# START OF Data lines
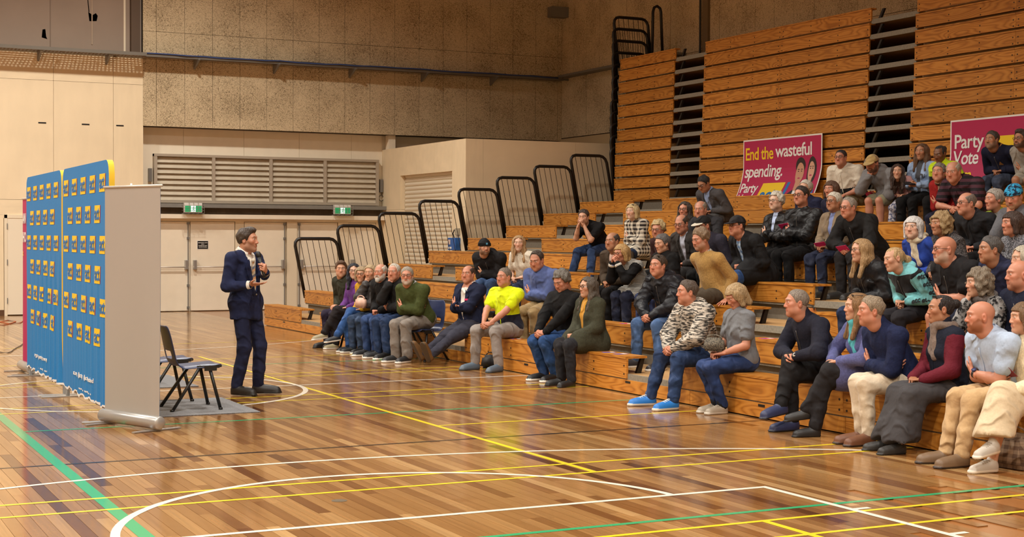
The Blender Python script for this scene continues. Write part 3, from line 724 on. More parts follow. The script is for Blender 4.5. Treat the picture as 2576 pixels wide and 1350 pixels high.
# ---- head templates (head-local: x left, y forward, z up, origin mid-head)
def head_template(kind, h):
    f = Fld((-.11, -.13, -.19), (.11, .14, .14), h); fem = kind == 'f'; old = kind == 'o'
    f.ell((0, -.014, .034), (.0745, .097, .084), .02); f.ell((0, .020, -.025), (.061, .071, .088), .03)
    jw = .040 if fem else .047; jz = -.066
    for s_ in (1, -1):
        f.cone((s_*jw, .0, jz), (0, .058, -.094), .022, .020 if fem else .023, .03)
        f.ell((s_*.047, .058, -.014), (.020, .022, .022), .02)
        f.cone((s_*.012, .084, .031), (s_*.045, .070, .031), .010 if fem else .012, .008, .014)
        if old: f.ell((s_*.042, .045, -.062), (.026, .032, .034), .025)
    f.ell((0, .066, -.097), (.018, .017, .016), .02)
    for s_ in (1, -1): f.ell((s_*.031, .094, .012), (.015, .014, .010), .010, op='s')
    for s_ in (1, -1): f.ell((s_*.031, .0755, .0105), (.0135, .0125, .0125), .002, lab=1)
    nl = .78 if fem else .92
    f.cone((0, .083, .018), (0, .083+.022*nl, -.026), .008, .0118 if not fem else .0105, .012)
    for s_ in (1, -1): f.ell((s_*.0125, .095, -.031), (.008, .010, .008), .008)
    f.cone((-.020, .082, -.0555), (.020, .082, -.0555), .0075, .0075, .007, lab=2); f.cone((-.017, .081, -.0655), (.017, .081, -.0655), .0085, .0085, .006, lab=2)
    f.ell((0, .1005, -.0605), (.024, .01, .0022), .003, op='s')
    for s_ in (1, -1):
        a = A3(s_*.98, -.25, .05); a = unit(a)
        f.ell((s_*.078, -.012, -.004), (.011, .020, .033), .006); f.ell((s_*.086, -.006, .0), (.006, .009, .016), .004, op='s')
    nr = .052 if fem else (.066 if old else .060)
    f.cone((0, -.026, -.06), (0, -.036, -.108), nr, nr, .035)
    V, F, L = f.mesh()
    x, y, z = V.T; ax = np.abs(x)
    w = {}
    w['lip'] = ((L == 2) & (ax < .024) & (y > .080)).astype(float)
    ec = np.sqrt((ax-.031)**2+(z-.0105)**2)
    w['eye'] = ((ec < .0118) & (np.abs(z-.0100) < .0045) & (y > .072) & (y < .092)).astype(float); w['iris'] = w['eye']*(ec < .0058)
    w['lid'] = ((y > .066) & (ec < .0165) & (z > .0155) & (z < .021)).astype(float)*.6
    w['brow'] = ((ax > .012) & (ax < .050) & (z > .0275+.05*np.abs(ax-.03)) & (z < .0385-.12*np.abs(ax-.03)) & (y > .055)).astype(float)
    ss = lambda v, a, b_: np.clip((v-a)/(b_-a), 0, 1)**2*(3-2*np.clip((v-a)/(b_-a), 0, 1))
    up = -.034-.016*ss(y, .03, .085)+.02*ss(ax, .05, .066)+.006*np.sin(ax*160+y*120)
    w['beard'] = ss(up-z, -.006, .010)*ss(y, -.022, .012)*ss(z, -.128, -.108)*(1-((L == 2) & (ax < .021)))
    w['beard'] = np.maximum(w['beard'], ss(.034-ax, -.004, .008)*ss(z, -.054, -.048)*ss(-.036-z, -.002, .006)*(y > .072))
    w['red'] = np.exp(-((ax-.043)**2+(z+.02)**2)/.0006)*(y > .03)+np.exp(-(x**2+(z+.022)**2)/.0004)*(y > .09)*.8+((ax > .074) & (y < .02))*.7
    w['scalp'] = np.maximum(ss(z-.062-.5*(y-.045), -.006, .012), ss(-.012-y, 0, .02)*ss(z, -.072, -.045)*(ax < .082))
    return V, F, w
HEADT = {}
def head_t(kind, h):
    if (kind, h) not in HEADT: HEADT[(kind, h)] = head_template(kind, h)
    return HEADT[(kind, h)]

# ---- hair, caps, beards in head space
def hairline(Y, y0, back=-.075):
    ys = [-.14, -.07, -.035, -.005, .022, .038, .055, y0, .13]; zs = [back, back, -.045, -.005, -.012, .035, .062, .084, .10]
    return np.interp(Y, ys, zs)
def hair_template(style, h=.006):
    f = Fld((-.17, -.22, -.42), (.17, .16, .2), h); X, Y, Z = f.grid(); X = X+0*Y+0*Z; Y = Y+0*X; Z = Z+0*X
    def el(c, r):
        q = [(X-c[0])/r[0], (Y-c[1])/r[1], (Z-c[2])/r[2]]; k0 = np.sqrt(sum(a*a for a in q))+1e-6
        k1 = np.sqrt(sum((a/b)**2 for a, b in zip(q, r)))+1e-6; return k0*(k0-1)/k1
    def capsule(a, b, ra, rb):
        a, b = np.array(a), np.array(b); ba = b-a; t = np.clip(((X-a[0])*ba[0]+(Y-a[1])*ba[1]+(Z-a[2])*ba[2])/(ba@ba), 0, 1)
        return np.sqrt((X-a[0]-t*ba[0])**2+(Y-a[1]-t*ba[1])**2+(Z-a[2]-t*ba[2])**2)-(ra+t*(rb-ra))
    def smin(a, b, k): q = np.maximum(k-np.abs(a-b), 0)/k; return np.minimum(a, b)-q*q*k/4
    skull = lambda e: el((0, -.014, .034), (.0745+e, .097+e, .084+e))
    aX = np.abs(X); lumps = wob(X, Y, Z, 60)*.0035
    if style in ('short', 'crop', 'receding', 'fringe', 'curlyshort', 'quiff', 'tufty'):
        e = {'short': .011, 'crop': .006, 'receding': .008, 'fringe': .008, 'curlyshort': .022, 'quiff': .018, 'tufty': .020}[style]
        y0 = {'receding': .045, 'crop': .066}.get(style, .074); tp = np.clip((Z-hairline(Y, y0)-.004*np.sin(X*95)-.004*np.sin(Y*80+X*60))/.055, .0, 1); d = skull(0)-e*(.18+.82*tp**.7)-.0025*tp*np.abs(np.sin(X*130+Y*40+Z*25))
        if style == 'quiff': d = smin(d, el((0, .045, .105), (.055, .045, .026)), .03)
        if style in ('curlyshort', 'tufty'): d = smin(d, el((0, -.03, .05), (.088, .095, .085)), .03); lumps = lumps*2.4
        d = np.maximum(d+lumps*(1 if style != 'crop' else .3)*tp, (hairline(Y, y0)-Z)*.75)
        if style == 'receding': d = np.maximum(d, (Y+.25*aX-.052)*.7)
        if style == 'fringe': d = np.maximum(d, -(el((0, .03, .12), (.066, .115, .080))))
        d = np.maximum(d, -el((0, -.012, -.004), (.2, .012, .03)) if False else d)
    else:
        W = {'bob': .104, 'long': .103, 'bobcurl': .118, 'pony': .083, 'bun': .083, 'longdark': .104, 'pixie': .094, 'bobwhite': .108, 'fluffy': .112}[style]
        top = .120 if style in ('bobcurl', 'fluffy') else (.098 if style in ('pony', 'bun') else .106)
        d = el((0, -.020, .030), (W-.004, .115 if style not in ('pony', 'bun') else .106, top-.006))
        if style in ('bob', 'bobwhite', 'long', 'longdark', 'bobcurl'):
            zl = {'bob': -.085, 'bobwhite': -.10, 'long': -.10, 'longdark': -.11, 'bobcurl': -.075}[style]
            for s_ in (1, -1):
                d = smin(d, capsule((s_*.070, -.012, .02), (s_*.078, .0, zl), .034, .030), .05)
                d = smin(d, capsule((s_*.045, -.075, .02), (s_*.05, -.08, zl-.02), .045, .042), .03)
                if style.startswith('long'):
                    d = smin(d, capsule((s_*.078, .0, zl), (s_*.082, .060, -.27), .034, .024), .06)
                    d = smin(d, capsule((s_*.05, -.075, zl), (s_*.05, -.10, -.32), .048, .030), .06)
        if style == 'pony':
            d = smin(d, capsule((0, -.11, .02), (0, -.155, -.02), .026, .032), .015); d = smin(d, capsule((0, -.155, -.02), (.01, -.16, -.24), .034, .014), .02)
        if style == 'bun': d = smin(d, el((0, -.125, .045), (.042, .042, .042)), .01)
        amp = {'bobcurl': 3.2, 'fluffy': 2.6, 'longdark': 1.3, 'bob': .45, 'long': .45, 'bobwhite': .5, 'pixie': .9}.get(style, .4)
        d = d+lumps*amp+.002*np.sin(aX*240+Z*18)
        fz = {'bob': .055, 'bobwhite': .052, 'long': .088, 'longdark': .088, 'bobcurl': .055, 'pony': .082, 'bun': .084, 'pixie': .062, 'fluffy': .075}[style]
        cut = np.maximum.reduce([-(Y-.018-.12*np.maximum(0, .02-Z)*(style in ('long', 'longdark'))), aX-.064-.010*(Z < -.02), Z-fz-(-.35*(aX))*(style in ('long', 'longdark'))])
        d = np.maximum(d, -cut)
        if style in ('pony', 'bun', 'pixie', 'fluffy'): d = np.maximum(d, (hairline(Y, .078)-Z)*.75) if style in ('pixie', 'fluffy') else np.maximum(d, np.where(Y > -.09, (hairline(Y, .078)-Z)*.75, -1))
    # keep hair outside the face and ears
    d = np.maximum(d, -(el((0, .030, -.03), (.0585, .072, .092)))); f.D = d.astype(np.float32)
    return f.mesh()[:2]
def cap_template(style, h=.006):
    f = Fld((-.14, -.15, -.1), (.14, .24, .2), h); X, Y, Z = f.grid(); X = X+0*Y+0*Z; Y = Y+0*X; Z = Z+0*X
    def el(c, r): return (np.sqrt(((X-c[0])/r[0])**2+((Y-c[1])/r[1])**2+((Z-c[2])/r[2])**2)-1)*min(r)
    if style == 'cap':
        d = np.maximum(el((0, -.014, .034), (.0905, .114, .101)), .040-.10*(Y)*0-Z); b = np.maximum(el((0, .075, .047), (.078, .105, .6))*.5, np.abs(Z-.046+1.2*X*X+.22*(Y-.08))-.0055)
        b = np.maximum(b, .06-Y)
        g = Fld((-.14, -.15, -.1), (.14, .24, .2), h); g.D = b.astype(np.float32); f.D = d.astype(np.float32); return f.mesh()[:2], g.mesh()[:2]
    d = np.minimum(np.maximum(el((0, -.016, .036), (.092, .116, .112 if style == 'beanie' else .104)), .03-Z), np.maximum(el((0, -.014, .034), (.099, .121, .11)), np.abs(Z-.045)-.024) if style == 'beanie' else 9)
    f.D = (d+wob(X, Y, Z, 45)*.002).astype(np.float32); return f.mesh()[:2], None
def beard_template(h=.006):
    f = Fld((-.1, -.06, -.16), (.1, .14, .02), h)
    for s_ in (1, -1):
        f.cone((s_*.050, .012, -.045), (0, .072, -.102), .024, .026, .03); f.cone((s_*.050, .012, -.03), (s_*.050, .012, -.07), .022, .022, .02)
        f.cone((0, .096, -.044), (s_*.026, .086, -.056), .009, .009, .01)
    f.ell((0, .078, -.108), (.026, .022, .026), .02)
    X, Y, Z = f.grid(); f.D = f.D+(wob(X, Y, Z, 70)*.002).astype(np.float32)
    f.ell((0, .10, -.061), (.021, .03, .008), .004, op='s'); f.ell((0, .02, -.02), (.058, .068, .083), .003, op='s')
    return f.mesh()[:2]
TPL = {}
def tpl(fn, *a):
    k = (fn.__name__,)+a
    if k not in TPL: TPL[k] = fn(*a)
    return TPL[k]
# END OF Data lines
# START OF Data lines
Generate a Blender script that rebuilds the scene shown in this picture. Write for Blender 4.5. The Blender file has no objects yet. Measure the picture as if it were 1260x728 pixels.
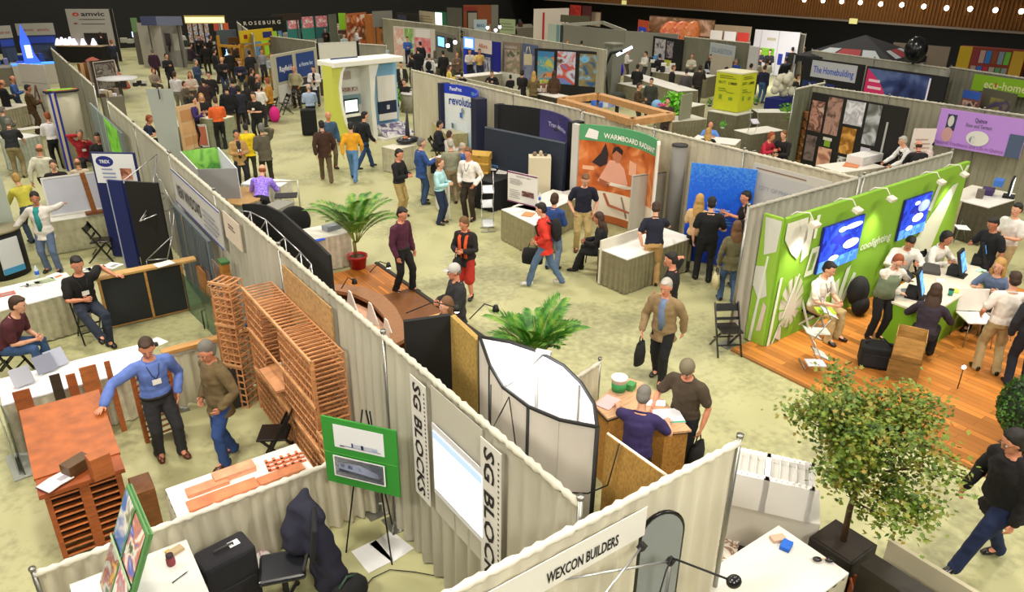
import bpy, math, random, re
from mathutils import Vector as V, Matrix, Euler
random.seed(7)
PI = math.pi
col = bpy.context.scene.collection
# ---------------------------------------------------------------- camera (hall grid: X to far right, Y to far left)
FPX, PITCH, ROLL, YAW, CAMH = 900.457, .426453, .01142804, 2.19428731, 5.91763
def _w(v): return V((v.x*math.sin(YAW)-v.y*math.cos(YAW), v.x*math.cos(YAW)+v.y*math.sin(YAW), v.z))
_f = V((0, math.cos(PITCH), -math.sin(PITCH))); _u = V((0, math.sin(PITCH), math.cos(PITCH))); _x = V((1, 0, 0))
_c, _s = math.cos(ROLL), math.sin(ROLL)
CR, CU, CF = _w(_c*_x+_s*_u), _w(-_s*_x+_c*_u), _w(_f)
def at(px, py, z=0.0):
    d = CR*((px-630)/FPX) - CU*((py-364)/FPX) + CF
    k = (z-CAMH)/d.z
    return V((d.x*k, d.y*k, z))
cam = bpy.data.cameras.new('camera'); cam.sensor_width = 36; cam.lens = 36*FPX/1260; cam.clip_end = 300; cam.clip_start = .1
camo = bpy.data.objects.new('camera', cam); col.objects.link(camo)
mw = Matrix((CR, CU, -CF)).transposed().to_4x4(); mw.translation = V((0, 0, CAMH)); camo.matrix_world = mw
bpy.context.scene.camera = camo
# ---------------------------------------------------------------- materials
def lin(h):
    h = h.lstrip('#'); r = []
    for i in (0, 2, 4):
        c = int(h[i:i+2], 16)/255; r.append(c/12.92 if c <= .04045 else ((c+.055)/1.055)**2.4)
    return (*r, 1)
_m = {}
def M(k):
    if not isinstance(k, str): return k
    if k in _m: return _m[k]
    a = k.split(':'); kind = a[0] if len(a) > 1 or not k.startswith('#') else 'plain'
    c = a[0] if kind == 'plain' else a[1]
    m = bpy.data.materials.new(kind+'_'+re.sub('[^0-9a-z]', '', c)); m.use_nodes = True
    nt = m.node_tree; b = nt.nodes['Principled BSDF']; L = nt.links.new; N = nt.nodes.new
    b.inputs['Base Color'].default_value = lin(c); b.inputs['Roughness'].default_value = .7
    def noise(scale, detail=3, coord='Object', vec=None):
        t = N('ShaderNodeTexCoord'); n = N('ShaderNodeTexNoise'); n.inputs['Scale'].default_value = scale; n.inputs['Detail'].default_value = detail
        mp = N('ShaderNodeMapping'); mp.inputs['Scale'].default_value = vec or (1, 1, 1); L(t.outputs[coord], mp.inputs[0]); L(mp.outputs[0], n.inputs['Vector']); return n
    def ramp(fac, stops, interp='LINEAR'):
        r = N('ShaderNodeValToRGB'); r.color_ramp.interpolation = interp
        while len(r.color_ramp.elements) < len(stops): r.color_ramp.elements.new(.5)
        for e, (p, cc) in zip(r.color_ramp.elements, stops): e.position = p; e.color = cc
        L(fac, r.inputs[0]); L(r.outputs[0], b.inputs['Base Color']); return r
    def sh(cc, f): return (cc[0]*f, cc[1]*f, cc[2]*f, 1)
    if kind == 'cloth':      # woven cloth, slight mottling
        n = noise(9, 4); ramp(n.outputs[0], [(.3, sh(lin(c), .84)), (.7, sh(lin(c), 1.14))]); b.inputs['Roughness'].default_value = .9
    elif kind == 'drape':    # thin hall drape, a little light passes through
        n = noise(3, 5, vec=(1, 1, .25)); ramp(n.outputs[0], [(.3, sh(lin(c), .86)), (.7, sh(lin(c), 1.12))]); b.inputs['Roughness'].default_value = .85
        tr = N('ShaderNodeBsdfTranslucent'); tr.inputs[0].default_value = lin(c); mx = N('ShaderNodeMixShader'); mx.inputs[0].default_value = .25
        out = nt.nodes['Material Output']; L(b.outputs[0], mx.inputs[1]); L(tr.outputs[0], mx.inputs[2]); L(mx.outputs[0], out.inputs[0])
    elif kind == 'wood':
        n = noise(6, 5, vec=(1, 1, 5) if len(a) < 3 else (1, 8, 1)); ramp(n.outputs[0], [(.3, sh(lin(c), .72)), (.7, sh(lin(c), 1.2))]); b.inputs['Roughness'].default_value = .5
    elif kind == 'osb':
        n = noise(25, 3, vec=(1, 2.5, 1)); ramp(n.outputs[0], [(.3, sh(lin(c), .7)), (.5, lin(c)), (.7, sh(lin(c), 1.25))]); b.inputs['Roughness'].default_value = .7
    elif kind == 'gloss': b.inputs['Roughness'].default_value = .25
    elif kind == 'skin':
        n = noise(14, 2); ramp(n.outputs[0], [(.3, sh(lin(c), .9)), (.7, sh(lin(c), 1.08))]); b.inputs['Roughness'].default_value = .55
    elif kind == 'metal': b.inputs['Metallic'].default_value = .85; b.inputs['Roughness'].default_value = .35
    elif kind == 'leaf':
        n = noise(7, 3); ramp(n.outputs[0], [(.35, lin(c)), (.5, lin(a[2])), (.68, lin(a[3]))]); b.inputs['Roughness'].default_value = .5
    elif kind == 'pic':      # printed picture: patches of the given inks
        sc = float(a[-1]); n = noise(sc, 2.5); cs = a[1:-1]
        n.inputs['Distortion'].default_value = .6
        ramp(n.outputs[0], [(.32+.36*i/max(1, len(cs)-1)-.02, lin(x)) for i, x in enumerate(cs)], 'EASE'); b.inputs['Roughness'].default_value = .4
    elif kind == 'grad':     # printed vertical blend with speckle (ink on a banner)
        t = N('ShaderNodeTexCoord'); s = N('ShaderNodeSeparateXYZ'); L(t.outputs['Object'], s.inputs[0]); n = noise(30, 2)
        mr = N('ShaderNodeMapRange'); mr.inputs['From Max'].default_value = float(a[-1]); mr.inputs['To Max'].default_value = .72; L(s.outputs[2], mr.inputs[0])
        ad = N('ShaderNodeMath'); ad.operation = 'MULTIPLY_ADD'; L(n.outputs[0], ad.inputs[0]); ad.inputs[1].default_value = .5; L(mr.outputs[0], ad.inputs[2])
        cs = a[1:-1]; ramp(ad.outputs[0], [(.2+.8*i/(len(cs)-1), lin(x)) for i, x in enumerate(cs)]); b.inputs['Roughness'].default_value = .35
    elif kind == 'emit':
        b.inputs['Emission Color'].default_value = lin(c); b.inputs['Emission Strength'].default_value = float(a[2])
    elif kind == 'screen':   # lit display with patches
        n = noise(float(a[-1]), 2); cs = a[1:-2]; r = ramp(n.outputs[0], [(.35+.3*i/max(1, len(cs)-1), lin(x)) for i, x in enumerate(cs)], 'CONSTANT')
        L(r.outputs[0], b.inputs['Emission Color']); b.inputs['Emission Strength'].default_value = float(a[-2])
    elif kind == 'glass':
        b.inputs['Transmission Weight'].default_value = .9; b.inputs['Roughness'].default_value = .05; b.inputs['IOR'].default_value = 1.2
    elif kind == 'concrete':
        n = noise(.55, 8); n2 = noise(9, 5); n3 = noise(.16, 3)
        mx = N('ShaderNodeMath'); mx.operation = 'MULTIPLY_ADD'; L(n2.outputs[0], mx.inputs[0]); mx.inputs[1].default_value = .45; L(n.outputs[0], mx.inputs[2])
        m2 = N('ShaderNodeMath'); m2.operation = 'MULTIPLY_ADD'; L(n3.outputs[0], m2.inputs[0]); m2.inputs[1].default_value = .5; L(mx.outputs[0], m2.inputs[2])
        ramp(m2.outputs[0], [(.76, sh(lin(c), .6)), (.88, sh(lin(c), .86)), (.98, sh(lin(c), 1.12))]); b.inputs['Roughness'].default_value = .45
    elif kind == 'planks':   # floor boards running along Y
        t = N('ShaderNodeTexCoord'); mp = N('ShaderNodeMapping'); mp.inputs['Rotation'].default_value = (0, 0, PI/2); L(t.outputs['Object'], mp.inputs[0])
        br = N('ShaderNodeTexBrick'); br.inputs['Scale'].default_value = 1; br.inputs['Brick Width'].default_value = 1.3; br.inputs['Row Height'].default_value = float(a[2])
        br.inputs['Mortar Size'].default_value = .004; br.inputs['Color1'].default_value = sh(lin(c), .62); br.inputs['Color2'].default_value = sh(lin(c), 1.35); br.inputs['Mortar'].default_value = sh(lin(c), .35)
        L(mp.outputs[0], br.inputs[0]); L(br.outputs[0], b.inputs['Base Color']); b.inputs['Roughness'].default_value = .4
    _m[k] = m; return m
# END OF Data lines
**Request**
Go through the entries and return each line where the word "pixels" appears.

**Solution to the problem**
The Blender Python script for this scene continues. Write part 3, from line 724 on. More parts follow. The script is for Blender 4.5. Treat the picture as 2576 pixels wide and 1350 pixels high.
Generate a Blender script that rebuilds the scene shown in this picture. Write for Blender 4.5. The Blender file has no objects yet. Measure the picture as if it were 1260x728 pixels.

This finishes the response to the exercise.